Jangan cederai marwah Rasulullah

 

Dalam sebuah hadis sahih baginda Rasulullah Saw bersabda :

“Nikahilah perempuan yang pecinta (yakni yang mencintai suaminya) dan yang dapat mempunyai anak banyak, karena sesungguhnya aku akan berbangga dengan sebab (banyaknya) kamu di hadapan umat-umat (yang terdahulu)” [Shahih Riwayat Abu Dawud, Nasa’i, Ibnu Hibban dan Hakim]

Tentu kebanggaan Rasulullah cukup beralasan, karena semakin banyak umat beliau maka kemungkinan lahirnya pewaris para Nabi pun semakin banyak. Lalu dengan banyaknya ulama dan para da’i yang mengajak umat menuju kebaikan semakin banyak pula yang akan masuk surga bersama-sama Rasulullah Saw.

Namun tak dapat dipungkiri, malam ini hati saya sangat sakit, seolah terpukul dan terluka parah akibat kelakuan salah seorang ustadz pengajian. Meski pun ustadz bukanlah “ulama” akan tetapi ia tetaplah seorang da’i yang memakai pangkat penerus risalah kenabian di pundaknya. Da’i adalah orang yang menjadi ujung tombak amar makruf nahi mungkar di kalangan umat dan mereka amat dibanggakan Rasulullah serta memiliki kesempatan berkumpul bersama beliau di akhirat sebagaimana diriwayatkan “man tasyabbaha bi qaumin fa huwa minhum” yang artinya siapa yang menyerupai suatu kaum maka ia bagian dari kaum itu, sehingga tidak ada yang lebih menyerupai Rasulullah lebih daripada “dakwah” yang juga selalu beliau jalankan.

Apa hendak dikata, di dalam pengajian tadi, setelah berceramah panjang lebar termasuk mengatakan “tidak perlu ikut tarekat, yang penting shalat tepat di awal waktu sudah baik sekali itu”, pada poin ini tentu tidak ada masalah karena masalah tarekat itu hanyalah bentuk cara dan metode pengajian dan zikir saja, yang penting shalat tepat di awal waktu.

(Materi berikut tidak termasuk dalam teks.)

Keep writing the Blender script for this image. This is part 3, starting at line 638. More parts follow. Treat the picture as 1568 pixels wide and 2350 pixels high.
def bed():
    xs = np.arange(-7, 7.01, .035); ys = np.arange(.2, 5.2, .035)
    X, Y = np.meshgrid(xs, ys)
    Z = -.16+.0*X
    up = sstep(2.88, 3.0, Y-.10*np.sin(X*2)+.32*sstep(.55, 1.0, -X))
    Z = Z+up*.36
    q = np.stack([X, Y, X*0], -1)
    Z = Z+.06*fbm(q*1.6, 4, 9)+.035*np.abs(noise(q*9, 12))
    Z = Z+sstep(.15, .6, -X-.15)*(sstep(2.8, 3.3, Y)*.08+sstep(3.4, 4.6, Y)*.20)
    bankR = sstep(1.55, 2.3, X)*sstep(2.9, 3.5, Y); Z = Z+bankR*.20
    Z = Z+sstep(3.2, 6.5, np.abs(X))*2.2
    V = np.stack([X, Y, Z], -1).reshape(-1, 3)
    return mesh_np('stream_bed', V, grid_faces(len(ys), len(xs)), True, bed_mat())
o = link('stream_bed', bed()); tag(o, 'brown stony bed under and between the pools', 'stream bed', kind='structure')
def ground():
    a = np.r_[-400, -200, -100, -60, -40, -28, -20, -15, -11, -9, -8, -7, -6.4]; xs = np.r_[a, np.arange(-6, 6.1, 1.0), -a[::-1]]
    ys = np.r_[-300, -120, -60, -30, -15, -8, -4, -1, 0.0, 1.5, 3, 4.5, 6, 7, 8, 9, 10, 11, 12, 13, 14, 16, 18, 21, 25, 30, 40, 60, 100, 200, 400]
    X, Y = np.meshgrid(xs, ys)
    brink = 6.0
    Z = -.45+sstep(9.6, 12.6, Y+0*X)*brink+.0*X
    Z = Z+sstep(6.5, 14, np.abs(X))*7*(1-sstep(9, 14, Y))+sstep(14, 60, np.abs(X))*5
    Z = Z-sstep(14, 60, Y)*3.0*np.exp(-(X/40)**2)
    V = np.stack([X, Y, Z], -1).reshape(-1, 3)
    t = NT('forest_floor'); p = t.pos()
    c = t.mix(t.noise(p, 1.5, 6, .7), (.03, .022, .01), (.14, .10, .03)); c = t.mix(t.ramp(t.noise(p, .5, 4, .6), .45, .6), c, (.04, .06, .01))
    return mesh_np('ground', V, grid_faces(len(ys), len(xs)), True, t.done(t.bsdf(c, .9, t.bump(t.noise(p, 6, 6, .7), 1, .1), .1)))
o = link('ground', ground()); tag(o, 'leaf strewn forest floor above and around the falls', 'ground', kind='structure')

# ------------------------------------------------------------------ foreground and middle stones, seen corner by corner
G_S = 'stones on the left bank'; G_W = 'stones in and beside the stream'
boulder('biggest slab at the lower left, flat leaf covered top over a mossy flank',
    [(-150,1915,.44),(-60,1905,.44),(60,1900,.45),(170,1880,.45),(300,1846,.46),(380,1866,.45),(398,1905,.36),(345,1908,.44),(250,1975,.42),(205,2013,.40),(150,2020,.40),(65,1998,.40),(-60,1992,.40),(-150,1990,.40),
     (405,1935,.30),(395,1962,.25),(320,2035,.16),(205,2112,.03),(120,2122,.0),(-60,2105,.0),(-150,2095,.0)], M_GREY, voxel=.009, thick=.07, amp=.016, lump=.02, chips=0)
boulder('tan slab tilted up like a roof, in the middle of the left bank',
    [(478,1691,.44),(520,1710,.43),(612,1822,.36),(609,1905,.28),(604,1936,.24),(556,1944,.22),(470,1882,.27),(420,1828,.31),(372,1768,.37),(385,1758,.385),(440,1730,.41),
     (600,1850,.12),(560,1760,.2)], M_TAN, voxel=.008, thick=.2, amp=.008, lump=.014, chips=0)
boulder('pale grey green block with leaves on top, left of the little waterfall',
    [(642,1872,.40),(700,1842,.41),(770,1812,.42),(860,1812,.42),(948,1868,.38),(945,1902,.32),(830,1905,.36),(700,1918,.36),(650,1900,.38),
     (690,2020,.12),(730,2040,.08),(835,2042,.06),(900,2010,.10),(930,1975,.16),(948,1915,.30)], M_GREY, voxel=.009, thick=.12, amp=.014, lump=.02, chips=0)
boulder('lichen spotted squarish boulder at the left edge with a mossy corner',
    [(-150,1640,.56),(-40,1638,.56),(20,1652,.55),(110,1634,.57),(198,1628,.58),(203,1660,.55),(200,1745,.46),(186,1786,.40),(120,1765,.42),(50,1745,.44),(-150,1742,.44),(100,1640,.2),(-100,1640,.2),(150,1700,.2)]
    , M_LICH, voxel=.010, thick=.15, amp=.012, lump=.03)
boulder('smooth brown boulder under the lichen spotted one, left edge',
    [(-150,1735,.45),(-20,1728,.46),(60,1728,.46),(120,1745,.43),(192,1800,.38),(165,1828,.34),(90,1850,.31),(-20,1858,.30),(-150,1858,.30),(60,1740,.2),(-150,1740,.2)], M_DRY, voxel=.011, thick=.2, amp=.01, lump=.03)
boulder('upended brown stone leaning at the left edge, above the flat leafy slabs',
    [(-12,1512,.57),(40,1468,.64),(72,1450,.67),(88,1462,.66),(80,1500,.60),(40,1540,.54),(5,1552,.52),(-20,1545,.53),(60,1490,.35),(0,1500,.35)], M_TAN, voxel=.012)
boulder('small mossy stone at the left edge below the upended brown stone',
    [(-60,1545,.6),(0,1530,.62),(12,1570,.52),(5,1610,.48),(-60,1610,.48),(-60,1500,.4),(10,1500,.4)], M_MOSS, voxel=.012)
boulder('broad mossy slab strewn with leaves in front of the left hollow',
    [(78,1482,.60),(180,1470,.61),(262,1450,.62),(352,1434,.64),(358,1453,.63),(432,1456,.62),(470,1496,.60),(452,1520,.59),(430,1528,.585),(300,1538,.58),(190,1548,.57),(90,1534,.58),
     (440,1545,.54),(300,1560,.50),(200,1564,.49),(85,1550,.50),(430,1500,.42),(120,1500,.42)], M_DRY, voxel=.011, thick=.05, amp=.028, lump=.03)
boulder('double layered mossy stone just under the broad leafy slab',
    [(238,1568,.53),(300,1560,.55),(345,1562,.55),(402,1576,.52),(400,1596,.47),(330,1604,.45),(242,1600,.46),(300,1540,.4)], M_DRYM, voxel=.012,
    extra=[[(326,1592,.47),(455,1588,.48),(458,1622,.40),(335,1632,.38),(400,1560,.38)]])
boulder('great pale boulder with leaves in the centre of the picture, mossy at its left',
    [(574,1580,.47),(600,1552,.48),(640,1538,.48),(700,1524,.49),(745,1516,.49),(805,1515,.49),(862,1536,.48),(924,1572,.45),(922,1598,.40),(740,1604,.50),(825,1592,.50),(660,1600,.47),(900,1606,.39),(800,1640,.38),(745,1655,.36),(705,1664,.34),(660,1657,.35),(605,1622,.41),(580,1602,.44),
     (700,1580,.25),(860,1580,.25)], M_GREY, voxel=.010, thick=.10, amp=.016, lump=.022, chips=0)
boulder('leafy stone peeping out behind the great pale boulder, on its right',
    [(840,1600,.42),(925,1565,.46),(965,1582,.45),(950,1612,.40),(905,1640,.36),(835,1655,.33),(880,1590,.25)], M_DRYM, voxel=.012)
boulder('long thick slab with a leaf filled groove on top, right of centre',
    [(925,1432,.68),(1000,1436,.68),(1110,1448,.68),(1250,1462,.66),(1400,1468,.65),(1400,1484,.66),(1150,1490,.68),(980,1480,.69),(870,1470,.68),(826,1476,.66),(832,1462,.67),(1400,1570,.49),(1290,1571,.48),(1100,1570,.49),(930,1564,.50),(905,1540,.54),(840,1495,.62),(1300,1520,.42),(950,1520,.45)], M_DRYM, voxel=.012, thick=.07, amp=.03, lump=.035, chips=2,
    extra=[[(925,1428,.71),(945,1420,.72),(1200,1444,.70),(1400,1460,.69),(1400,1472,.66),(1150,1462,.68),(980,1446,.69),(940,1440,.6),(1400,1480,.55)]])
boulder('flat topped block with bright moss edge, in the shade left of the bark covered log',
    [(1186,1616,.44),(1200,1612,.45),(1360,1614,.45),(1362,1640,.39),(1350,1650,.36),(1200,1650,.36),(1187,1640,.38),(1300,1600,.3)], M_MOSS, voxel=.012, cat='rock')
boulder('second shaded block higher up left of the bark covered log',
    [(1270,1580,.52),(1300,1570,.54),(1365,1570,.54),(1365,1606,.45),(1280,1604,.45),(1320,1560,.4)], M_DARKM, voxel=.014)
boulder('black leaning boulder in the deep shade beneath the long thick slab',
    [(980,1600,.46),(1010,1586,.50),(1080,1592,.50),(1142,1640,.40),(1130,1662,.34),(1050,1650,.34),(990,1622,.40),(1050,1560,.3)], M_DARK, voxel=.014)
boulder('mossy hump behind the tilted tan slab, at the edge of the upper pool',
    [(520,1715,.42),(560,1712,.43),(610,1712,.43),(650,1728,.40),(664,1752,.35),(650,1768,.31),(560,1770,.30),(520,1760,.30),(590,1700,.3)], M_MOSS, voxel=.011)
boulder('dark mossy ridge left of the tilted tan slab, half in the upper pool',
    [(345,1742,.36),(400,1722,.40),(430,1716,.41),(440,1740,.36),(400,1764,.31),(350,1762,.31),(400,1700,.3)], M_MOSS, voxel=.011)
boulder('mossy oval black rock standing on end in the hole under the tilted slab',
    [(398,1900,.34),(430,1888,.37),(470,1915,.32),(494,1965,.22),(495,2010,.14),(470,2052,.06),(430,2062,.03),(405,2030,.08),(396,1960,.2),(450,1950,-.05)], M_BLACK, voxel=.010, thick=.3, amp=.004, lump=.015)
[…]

Tiba-tiba setelah pengajian selesai karena azan isya telah berkumandang, sang ustadz pun mohon izin kepada jamaah tidak bisa shalat berjemaah bareng karena mau mengejar pengajian lain, takutnya terlambat hadir.

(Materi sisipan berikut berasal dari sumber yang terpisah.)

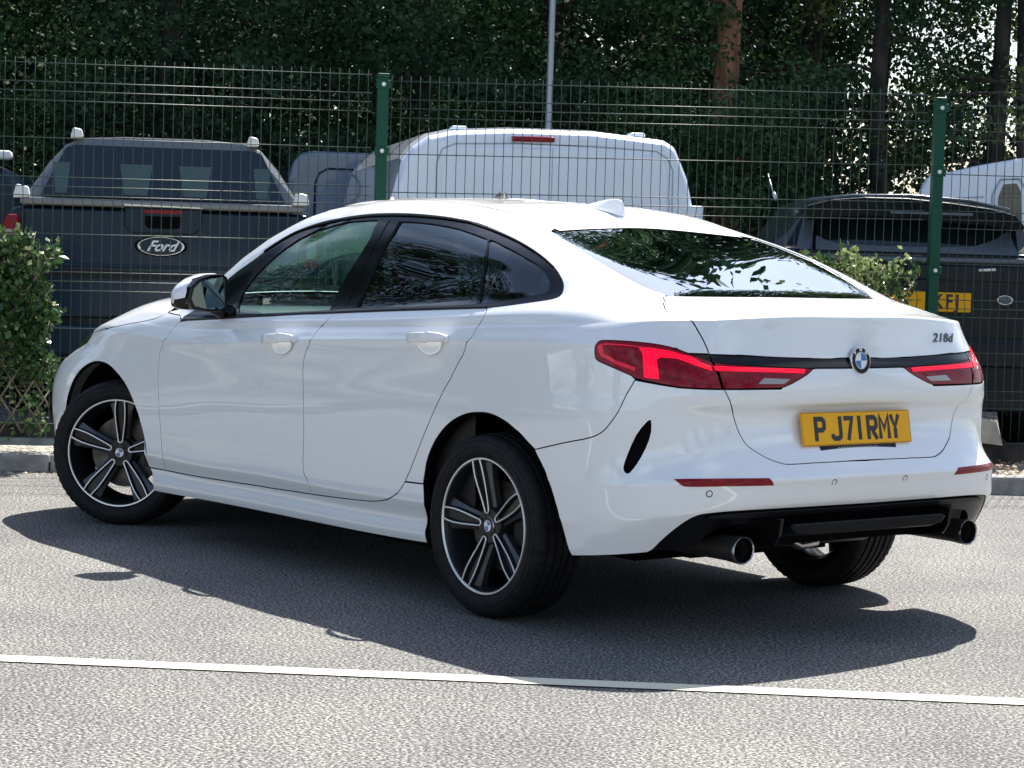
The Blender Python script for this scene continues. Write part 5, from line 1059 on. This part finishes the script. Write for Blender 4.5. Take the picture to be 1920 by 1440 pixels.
# silencer, rear axle, floor
mb = MB(); mb.lathe([(.001, -.46), (.08, -.45), (.10, -.42), (.10, .42), (.08, .45), (.001, .46)], 24, 0, axis='Y', c=(-.52, 0, .36)); o = mb.build('silencer', 'sootsteel', car, auto='smooth')
mb = MB(); mb.tube([(-.66, .06, .30), (-.64, .0, .280), (-.62, -.10, .283), (-.56, -.17, .30)], .016, 12); mb.build('silencer_pipe', 'steel', o, auto='smooth')
mb = MB()
mb.box((-.86, -.50, .39), (.42, .50, .46)); mb.box((-.78, -.40, .315), (-.30, .40, .40)); mb.box((-.42, -.36, .225), (-.25, .30, .33)); mb.box((.40, -.80, .185), (2.24, .80, .30)); mb.box((2.22, -.48, .19), (3.30, .48, .34)); mb.box((-.47, -.80, .36), (-.44, -.5, .62)); mb.box((-.47, .5, .36), (-.44, .80, .62))  # includes dark boxes added to block the bright gap behind the diffuser
mb.box((.42, -.78, .20), (.45, .78, .6)); mb.box((2.2, -.78, .2), (2.24, .78, .6)); mb.box((-.83, -.55, .40), (-.82, .55, .60)); mb.box((3.1, -.7, .2), (3.3, .7, .35))
mb.tube([(0, -.70, .31), (0, .70, .31)], .035, 10); mb.box((-.25, -.4, .20), (.25, .4, .30))
o = mb.build('underbody', 'matteblack', car, auto='nomerge')
# wheel arches
for cx, s in ((-.03, 1), (-.03, -1), (2.69, 1), (2.69, -1)):
    mb = MB(); n = 40; vs = []
    for k in range(n + 1):
        w_ = math.radians((2 if cx < 1 else -14) + (178 if cx < 1 else 208) * k / n); rr = .405 if cx < 1 else .405
        for y in (.858, .50): vs.append((cx + rr * math.cos(w_), s * (y - (.0 if y < .6 else 0)), .315 + rr * math.sin(w_)))
    mb.add(vs, [(2 * k, 2 * k + 1, 2 * k + 3, 2 * k + 2) for k in range(n)], 0, True)
    mb.disc(.42, s * .50, 40, 0, c=(cx, 0, .315), a0=0, a1=math.pi)
    mb.build('arch_liner', 'matteblack', car, auto='nomerge')
# black window surround and glass
frame_ring = dbot[::-1] if False else None
dlo = dbot + drear[1:]
cl = []
for p in dlo:
    cl.append(p)
holes = [cat(c[k] + [c[k][0]], 2)[:-1] if False else c[k] for k in ('fglass', 'rglass', 'qglass')]
def rnd(poly, n=4): return cat(poly + [poly[0]], n)[:-1]
G_ = {k: c[k] for k in ('fglass', 'rglass', 'qglass')}
G_['qglass'] = rnd(c['qglass'])
panel('window_surround', [dlo + [(9.50, 19.6)]], 'blackgloss', car, inset=.0022, gap=.001, depth=.010, under=0, mirror=True, holes=[G_['fglass'], G_['rglass'], G_['qglass']])
panel('front_side_window', [G_['fglass']], 'winglass', car, inset=.007, gap=-.004, flange=False, mirror=True)
panel('rear_side_window', [G_['rglass']], 'privacy', car, inset=.007, gap=-.004, flange=False, mirror=True)
panel('quarter_window', [G_['qglass']], 'privacy', car, inset=.007, gap=-.004, flange=False, mirror=True)
panel('pillar_cover', [c['pillar_f']], 'blackgloss', car, inset=-.0005, gap=.0008, depth=.004, under=0, mirror=True)
panel('pillar_cover', [c['pillar_r']], 'blackgloss', car, inset=-.0005, gap=.0008, depth=.004, under=0, mirror=True)
# satin sealing strip along the window base and arc
def dopen(pts):
    o = []
    for a, b in zip(pts[:-1], pts[1:]): o += [tuple(np.array(a) + (np.array(b) - np.array(a)) * k / 3) for k in range(3)]
    return o + [pts[-1]]
def strip_on_skin(name, pts, r, m, lift, par, mirror=True):
    A = np.array(pts); Pq = SP(A[:, 0], A[:, 1]); nq = SJ(A[:, 0], A[:, 1])[2]; q = Pq + nq * lift
    mb = MB(); mb.tube([tuple(v) for v in q], r, 6); o = mb.build(name, m, par, auto='nomerge')
    if mirror: mb = MB(); mb.tube([(v[0], -v[1], v[2]) for v in q], r, 6); mb.build(name, m, par, auto='nomerge')
    return o
strip_on_skin('waist_seal', [(a, b + .05) for a, b in dopen(dbot)], .0045, 'blacktrim', .001, car)
strip_on_skin('roof_seal', [(a, b - .10) for a, b in dopen(c['dlo_rear'][22:62])], .0035, 'blacktrim', .001, car)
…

Bagai tertusuk anak panah, hati saya seolah berhenti mendengar ucapan tersebut. Demi mengejar pengajian (Kalaulah pengajian gratis sich silahkan tapi ini bukan pengajian gratis, ada “bayaran” yang hendak dikejar) shalat berjemah di mesjid pun ditinggalkan.

Padahal sebuah riwayat yang disampaikan oleh Abu Hurairah mengatakan :“Ada seorang lelaki yang pernah keluar dari masjid setelah adzan ashar dikumandangkan, maka Abu Hurairah radhiallahu anhu berkata, “Adapun orang ini, maka sungguh dia telah bermaksiat kepada Abu Al-Qasim shallallahu alaihi wa alihi wasallam.” -status hadis hasan sahih-

Kita boleh saja berhusnuzon bahwa mungkin sang ustadz shalat di mesjid lain, namun adab dan etika yang seharusnya dijunjung seseorang yang menyandang pangkat penerus risalah kenabian wajib dijunjung tinggi. Jangan permalukan Nabi dengan tingkah tidak beradab itu.

Benar bahwa manusia pasti pernah silap dan khilaf, tapi bukan ketika pangkat itu masih digunakan. Silahkan maksiat sendirian atau di tempat sepi atau ketika posisi anda bukan sedang menjadi da’i, itu antara anda dengan Tuhan. Tapi berbuat maksiat ketika pangkat penerus kenabian masih disandang adalah hal yang amat memalukan.

Sungguh memalukan para dai yang berdakwah tapi amat memikirkan “upah” dan “bayaran”. 
Sungguh memalukan para da’i yang berdakwah tapi penuh kekerasan.
Sungguh memalukan da’i yang berdakwah tapi amat menginginkan nama baik dan terkenal.
Sungguh memalukan para da’i yang berdakwah tapi sempat memikirkan untuk meraih posisi jabatan di pemerintahan. Termasuk juga yang berdakwah tapi amat haus politik dan kekuasaan.
Kalian benar-benar mempermalukan diri kalian di hadapan Rasulullah dan mempermalukan “warisan” Rasulullah.